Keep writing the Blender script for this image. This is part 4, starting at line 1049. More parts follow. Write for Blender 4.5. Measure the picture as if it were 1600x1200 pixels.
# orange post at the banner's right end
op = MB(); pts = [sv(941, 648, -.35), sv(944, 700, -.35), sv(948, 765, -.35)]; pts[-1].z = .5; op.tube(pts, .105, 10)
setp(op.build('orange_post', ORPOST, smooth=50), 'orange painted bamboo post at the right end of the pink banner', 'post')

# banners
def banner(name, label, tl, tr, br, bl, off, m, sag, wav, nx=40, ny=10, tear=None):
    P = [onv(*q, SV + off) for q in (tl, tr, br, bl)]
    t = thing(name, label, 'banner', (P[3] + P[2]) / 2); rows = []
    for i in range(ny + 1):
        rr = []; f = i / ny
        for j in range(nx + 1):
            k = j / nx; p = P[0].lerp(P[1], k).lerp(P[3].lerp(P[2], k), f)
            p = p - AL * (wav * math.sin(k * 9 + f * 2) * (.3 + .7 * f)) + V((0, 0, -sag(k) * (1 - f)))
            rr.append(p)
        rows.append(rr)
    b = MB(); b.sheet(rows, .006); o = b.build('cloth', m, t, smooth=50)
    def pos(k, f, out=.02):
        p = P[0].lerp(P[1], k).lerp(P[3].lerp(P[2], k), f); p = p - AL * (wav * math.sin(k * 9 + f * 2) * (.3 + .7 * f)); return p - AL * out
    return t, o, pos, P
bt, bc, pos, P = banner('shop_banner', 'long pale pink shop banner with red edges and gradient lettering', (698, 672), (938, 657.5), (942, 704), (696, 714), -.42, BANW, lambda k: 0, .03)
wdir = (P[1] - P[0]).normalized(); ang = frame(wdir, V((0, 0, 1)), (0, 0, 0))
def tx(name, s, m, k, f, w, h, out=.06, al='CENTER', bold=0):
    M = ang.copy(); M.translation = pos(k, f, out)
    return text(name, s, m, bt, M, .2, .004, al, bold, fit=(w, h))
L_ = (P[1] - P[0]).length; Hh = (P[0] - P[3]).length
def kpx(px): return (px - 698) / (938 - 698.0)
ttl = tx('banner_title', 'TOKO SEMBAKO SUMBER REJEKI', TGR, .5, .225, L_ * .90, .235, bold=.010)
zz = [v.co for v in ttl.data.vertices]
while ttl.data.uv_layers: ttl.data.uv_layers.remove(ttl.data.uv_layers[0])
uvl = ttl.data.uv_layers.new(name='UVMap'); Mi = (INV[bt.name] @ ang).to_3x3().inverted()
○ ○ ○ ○
_Stated problem_
Copy out the material above in its entirety. Every detail must match.

_Exercise solution_
Keep writing the Blender script for this image. This is part 4, starting at line 1049. More parts follow. Write for Blender 4.5. Measure the picture as if it were 1600x1200 pixels.
# orange post at the banner's right end
op = MB(); pts = [sv(941, 648, -.35), sv(944, 700, -.35), sv(948, 765, -.35)]; pts[-1].z = .5; op.tube(pts, .105, 10)
setp(op.build('orange_post', ORPOST, smooth=50), 'orange painted bamboo post at the right end of the pink banner', 'post')

# banners
def banner(name, label, tl, tr, br, bl, off, m, sag, wav, nx=40, ny=10, tear=None):
    P = [onv(*q, SV + off) for q in (tl, tr, br, bl)]
    t = thing(name, label, 'banner', (P[3] + P[2]) / 2); rows = []
    for i in range(ny + 1):
        rr = []; f = i / ny
        for j in range(nx + 1):
            k = j / nx; p = P[0].lerp(P[1], k).lerp(P[3].lerp(P[2], k), f)
            p = p - AL * (wav * math.sin(k * 9 + f * 2) * (.3 + .7 * f)) + V((0, 0, -sag(k) * (1 - f)))
            rr.append(p)
        rows.append(rr)
    b = MB(); b.sheet(rows, .006); o = b.build('cloth', m, t, smooth=50)
    def pos(k, f, out=.02):
        p = P[0].lerp(P[1], k).lerp(P[3].lerp(P[2], k), f); p = p - AL * (wav * math.sin(k * 9 + f * 2) * (.3 + .7 * f)); return p - AL * out
    return t, o, pos, P
bt, bc, pos, P = banner('shop_banner', 'long pale pink shop banner with red edges and gradient lettering', (698, 672), (938, 657.5), (942, 704), (696, 714), -.42, BANW, lambda k: 0, .03)
wdir = (P[1] - P[0]).normalized(); ang = frame(wdir, V((0, 0, 1)), (0, 0, 0))
def tx(name, s, m, k, f, w, h, out=.06, al='CENTER', bold=0):
    M = ang.copy(); M.translation = pos(k, f, out)
    return text(name, s, m, bt, M, .2, .004, al, bold, fit=(w, h))
L_ = (P[1] - P[0]).length; Hh = (P[0] - P[3]).length
def kpx(px): return (px - 698) / (938 - 698.0)
ttl = tx('banner_title', 'TOKO SEMBAKO SUMBER REJEKI', TGR, .5, .225, L_ * .90, .235, bold=.010)
zz = [v.co for v in ttl.data.vertices]
while ttl.data.uv_layers: ttl.data.uv_layers.remove(ttl.data.uv_layers[0])
uvl = ttl.data.uv_layers.new(name='UVMap'); Mi = (INV[bt.name] @ ang).to_3x3().inverted()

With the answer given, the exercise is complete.